Problem: Of the lines listed below, return exactly those that run from the line containing "The Blender Python" through the line containing "def bz(x, y): return", both included.

Data rows:
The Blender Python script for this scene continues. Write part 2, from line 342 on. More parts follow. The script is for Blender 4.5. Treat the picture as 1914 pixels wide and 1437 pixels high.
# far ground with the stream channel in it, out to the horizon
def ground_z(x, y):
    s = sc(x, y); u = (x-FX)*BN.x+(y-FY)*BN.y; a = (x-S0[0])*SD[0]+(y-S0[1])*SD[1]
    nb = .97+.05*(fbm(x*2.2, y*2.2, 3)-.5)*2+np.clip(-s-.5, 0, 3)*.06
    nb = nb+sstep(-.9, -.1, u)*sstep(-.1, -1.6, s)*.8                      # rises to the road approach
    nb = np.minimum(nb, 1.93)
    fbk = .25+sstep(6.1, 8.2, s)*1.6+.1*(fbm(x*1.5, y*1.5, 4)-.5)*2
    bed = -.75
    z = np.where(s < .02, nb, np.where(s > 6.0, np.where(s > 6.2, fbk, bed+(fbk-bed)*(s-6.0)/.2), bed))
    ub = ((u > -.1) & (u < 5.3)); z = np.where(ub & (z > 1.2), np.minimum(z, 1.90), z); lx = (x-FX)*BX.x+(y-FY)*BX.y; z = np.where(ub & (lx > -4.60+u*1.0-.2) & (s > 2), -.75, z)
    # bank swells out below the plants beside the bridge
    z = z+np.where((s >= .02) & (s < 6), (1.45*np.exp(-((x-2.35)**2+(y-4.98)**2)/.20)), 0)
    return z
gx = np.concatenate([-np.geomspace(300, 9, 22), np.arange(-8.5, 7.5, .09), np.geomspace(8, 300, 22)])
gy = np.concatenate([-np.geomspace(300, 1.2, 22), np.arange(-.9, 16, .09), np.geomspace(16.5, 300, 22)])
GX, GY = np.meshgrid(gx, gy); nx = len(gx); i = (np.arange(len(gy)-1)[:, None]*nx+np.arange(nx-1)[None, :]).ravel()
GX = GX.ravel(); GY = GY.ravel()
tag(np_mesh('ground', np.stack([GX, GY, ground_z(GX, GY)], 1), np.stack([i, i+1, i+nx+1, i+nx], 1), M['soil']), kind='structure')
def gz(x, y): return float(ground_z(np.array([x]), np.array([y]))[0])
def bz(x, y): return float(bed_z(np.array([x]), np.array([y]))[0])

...

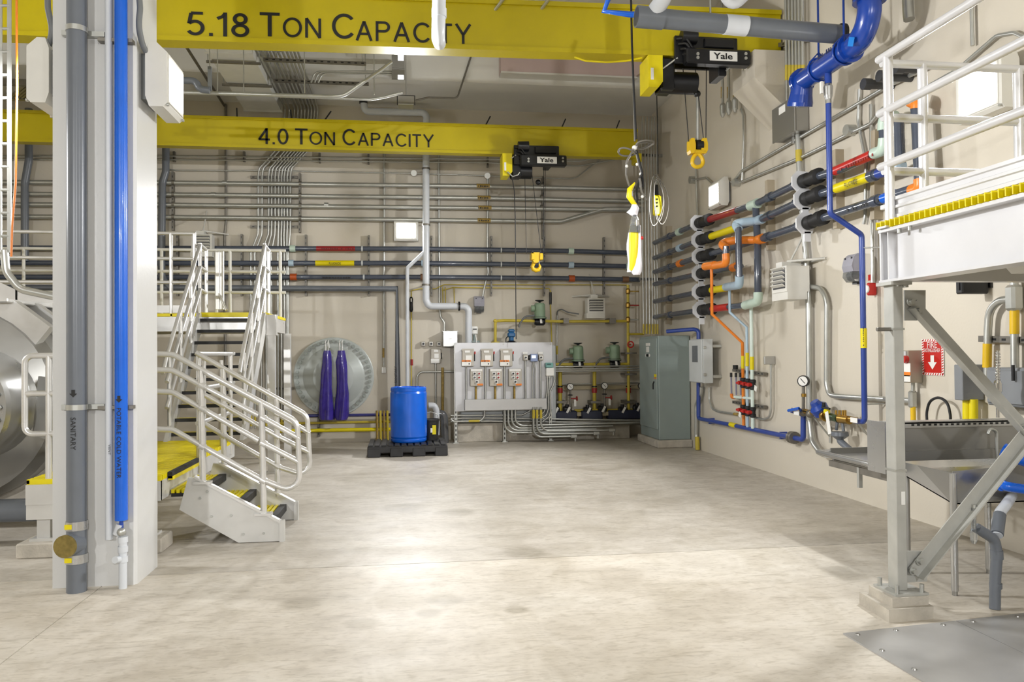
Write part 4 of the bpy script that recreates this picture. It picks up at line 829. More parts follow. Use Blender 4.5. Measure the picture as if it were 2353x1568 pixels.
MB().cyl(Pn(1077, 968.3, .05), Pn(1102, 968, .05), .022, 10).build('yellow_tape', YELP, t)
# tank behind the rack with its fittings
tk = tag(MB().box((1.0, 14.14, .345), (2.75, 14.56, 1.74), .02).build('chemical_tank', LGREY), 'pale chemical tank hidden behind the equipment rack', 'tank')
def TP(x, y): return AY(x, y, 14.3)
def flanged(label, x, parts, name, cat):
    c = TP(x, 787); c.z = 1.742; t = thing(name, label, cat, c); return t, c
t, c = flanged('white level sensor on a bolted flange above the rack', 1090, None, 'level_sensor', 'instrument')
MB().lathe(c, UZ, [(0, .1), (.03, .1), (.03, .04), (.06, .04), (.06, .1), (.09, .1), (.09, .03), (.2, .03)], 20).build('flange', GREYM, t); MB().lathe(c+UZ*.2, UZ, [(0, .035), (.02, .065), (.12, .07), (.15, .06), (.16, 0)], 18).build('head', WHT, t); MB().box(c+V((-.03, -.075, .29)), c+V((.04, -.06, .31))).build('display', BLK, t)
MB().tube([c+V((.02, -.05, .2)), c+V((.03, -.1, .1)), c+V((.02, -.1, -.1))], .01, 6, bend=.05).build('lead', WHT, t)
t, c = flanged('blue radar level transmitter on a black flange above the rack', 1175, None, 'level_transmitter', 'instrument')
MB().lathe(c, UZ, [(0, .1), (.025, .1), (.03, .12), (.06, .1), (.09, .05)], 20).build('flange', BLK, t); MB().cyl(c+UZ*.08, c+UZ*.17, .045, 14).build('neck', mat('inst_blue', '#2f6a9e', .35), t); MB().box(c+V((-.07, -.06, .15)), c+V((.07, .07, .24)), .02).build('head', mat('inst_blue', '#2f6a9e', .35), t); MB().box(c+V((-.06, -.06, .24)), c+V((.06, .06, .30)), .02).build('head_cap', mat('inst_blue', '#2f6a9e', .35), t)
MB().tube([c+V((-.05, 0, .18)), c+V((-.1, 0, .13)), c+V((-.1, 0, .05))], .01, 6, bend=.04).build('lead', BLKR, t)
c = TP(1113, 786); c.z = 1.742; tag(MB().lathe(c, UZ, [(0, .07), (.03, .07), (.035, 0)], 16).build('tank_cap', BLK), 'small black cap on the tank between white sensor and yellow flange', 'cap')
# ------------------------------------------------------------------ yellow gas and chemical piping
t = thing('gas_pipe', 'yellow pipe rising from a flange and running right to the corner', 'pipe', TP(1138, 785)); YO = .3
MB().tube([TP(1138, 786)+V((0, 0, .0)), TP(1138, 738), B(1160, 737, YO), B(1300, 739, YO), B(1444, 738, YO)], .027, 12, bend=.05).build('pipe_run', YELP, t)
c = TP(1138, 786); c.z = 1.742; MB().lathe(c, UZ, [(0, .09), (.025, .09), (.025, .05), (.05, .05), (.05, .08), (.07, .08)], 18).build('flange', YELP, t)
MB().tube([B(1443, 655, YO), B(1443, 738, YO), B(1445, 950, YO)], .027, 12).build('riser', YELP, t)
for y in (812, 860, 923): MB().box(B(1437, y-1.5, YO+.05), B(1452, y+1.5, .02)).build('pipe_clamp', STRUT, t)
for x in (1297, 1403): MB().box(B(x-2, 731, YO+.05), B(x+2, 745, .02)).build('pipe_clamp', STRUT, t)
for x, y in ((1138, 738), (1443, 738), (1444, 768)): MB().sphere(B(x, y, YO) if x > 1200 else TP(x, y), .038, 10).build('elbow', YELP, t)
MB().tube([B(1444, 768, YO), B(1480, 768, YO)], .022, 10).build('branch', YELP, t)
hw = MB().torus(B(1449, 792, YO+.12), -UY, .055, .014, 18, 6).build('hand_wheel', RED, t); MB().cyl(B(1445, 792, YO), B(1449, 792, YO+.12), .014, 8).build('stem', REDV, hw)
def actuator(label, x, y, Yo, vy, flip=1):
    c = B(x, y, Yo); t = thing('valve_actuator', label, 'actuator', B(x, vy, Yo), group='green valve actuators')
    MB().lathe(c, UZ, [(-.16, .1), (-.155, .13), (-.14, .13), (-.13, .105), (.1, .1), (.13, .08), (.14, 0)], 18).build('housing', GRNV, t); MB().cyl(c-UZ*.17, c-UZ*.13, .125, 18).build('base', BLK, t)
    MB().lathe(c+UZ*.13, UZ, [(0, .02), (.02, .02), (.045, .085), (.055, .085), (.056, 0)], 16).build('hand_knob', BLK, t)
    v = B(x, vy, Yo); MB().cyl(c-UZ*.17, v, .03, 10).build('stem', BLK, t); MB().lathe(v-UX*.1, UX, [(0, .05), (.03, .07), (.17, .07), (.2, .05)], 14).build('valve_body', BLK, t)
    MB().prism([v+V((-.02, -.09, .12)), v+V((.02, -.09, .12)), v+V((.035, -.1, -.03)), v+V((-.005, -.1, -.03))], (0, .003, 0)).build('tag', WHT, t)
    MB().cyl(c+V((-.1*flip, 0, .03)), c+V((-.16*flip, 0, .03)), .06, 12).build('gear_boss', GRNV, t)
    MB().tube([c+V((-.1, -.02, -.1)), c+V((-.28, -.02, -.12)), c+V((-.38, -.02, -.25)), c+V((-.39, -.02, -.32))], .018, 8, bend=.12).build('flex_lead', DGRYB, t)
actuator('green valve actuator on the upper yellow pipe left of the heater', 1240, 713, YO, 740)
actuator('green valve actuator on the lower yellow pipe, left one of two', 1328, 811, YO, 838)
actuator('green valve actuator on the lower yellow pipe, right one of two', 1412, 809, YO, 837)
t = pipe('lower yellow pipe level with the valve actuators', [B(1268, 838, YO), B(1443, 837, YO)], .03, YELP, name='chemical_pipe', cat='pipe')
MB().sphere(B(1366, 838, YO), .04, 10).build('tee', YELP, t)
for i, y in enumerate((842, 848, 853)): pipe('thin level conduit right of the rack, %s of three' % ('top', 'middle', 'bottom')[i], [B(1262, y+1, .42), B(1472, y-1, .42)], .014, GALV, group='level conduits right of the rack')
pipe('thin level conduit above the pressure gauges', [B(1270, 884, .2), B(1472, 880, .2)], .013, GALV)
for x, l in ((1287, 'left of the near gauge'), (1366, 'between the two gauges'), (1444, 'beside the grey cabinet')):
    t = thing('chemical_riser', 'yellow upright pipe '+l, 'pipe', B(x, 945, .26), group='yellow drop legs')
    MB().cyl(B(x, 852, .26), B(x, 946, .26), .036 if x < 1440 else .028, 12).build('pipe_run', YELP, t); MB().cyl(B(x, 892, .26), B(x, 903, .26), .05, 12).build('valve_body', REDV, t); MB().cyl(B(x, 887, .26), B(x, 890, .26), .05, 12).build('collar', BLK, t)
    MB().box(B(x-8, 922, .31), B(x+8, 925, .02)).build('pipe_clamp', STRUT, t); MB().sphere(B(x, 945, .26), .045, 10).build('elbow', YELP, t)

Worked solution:
The Blender Python script for this scene continues. Write part 2, from line 342 on. More parts follow. The script is for Blender 4.5. Treat the picture as 1914 pixels wide and 1437 pixels high.
# far ground with the stream channel in it, out to the horizon
def ground_z(x, y):
    s = sc(x, y); u = (x-FX)*BN.x+(y-FY)*BN.y; a = (x-S0[0])*SD[0]+(y-S0[1])*SD[1]
    nb = .97+.05*(fbm(x*2.2, y*2.2, 3)-.5)*2+np.clip(-s-.5, 0, 3)*.06
    nb = nb+sstep(-.9, -.1, u)*sstep(-.1, -1.6, s)*.8                      # rises to the road approach
    nb = np.minimum(nb, 1.93)
    fbk = .25+sstep(6.1, 8.2, s)*1.6+.1*(fbm(x*1.5, y*1.5, 4)-.5)*2
    bed = -.75
    z = np.where(s < .02, nb, np.where(s > 6.0, np.where(s > 6.2, fbk, bed+(fbk-bed)*(s-6.0)/.2), bed))
    ub = ((u > -.1) & (u < 5.3)); z = np.where(ub & (z > 1.2), np.minimum(z, 1.90), z); lx = (x-FX)*BX.x+(y-FY)*BX.y; z = np.where(ub & (lx > -4.60+u*1.0-.2) & (s > 2), -.75, z)
    # bank swells out below the plants beside the bridge
    z = z+np.where((s >= .02) & (s < 6), (1.45*np.exp(-((x-2.35)**2+(y-4.98)**2)/.20)), 0)
    return z
gx = np.concatenate([-np.geomspace(300, 9, 22), np.arange(-8.5, 7.5, .09), np.geomspace(8, 300, 22)])
gy = np.concatenate([-np.geomspace(300, 1.2, 22), np.arange(-.9, 16, .09), np.geomspace(16.5, 300, 22)])
GX, GY = np.meshgrid(gx, gy); nx = len(gx); i = (np.arange(len(gy)-1)[:, None]*nx+np.arange(nx-1)[None, :]).ravel()
GX = GX.ravel(); GY = GY.ravel()
tag(np_mesh('ground', np.stack([GX, GY, ground_z(GX, GY)], 1), np.stack([i, i+1, i+nx+1, i+nx], 1), M['soil']), kind='structure')
def gz(x, y): return float(ground_z(np.array([x]), np.array([y]))[0])
def bz(x, y): return float(bed_z(np.array([x]), np.array([y]))[0])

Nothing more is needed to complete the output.